Home Visiting Home
The dinner last night at Aquitaine was everything I expected it to be. I felt so at home. It feels so good to be back in a job where everything that happens is the very best it could be and everyone involved has a true passion for what they do. Pride and ownership is what it’s all about. Good service, knowledge of wine and being able to turn a 9 top in 90 mins with 3 courses can only serve to further your advancement - not to mention your nightly winnings.
Mom and I had dinner at the bar, the best seat in the house for socializing. The front desk is within whispering distance and the employees Mom and I have grown so fond of are able to pass through on and off during courses or after delivering plates. We started with a glass of Bordeaux, Moulis En Medoc and a glass of Marsannay. They had a feature appetizer of seared scallops over truffled carrot puree and braised escarole. SOLD! We went all shellfish for our first course and ordered one of the house specialities, Mussels with a liason, fresh thyme and Sancerre. After that we had Don, the GM and my mentor, order our wine, it was a great bottle of Rhone that had one of those French names that will take me a good couple attempts to pronounce and remember. We then finished with the Duck Ravioli with chanterelles and a truffled au jus. Hot!

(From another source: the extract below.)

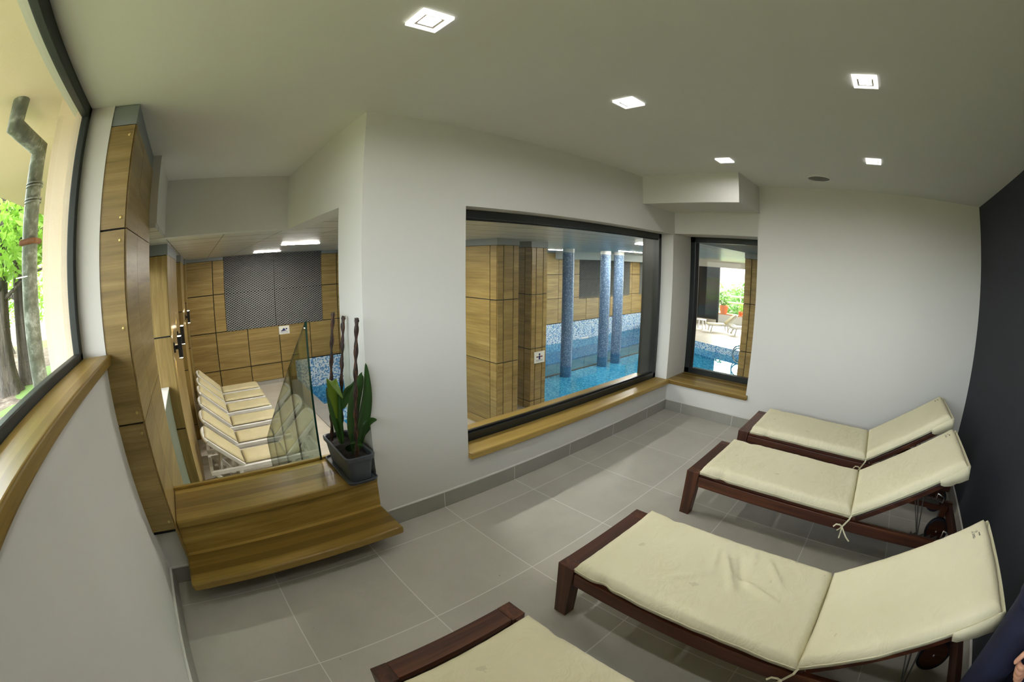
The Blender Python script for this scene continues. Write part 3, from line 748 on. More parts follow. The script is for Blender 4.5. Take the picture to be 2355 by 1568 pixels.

Today was the day Milo got his 30k mile tune up, he had gone over in Albany by 2k and I began to worry that he was starting to become irritated with me. So after I got lost all through Dorchester, and was bailed out of a navigational horror by Johnny I arrived at the Toyota delearship where I dropped him off. Johnny took me back to his pad where I conducted my interview with The Juan Maclean. This service Boy Wonder set up for me was sooooooooooo great, I cannot imagine how else I would have done it. I make a 3 way call and Juan and I and the server are all on the line. I recorded it and then downloaded it to my desktop and played it through Windows Media Player where I was able to rewind, fast forward and pause at will. HOOOOOOOOOOOOOOT! It went so well, and being able to have the entire interview in second long fragments at my whim was priceless. Again my man Boy Wonder has come to my rescue waiving his technical wand and making my life easy breezy.
Shortly after 4 the tech guy called to say Milo was finished. I am 5hrs older and 500$ poorer trying to remember how the hell I get out of Dorchester. Boston was not built for the amount of vehicles or the people driving them. It was meant for horses and buggies - not Tacomas and Navigators. It has this terribly stressfull frightening way of dumping 4 lanes of traffic into one, allowing only 3 ft of room for the merging lanes of motorists to make thier way into the mainstream of vehicular aggravation. Did I mention that there were 3 traffic lights to make your way through? This is not typical Beantown, it is actually an exit off the pike, a major artery through the highly complex system of roadways that make up Boston. The rest of the city is pretty much narrow streets that seem to go one way here and another way there. With the Big Dig upon us, some of those streets seem to change not only thier direction on a daily basis but their location as well. I pride myself on remembering such tight spots and the little cut throughs that exist in hidden corners. I pitied the obvious first timers as they are honked at yelled at those familiar with the chaos.
Mom and I had a stroll through Harvard Square and enjoyed a couple of aperitifs before some thin crust gourmet pizza and a baby arugula salad with shaved Peccorino. We then decided to cook dinner for Sarah who was having an extremely late day. Mom did what she did best. She lead me through Whole Foods reciting a list of ingredients that would serve as the feature item for the menu tonight. I went from aisle to aisle searching for zucchini, garlic, roma tomatos, whole wheat pasta and Garbanzo beans. I know this market very well, it’s one of my favorite places to visit here in Cambridge. After returning to Sarah’s we turned on the iPod, I opened up a bottle of Jean Luc Columbo Cote de Rhone and I let the woman do her stuff. You can take the Italian Mom out of the kitchen, but you cannot take the kitchen out of the Italian Mom.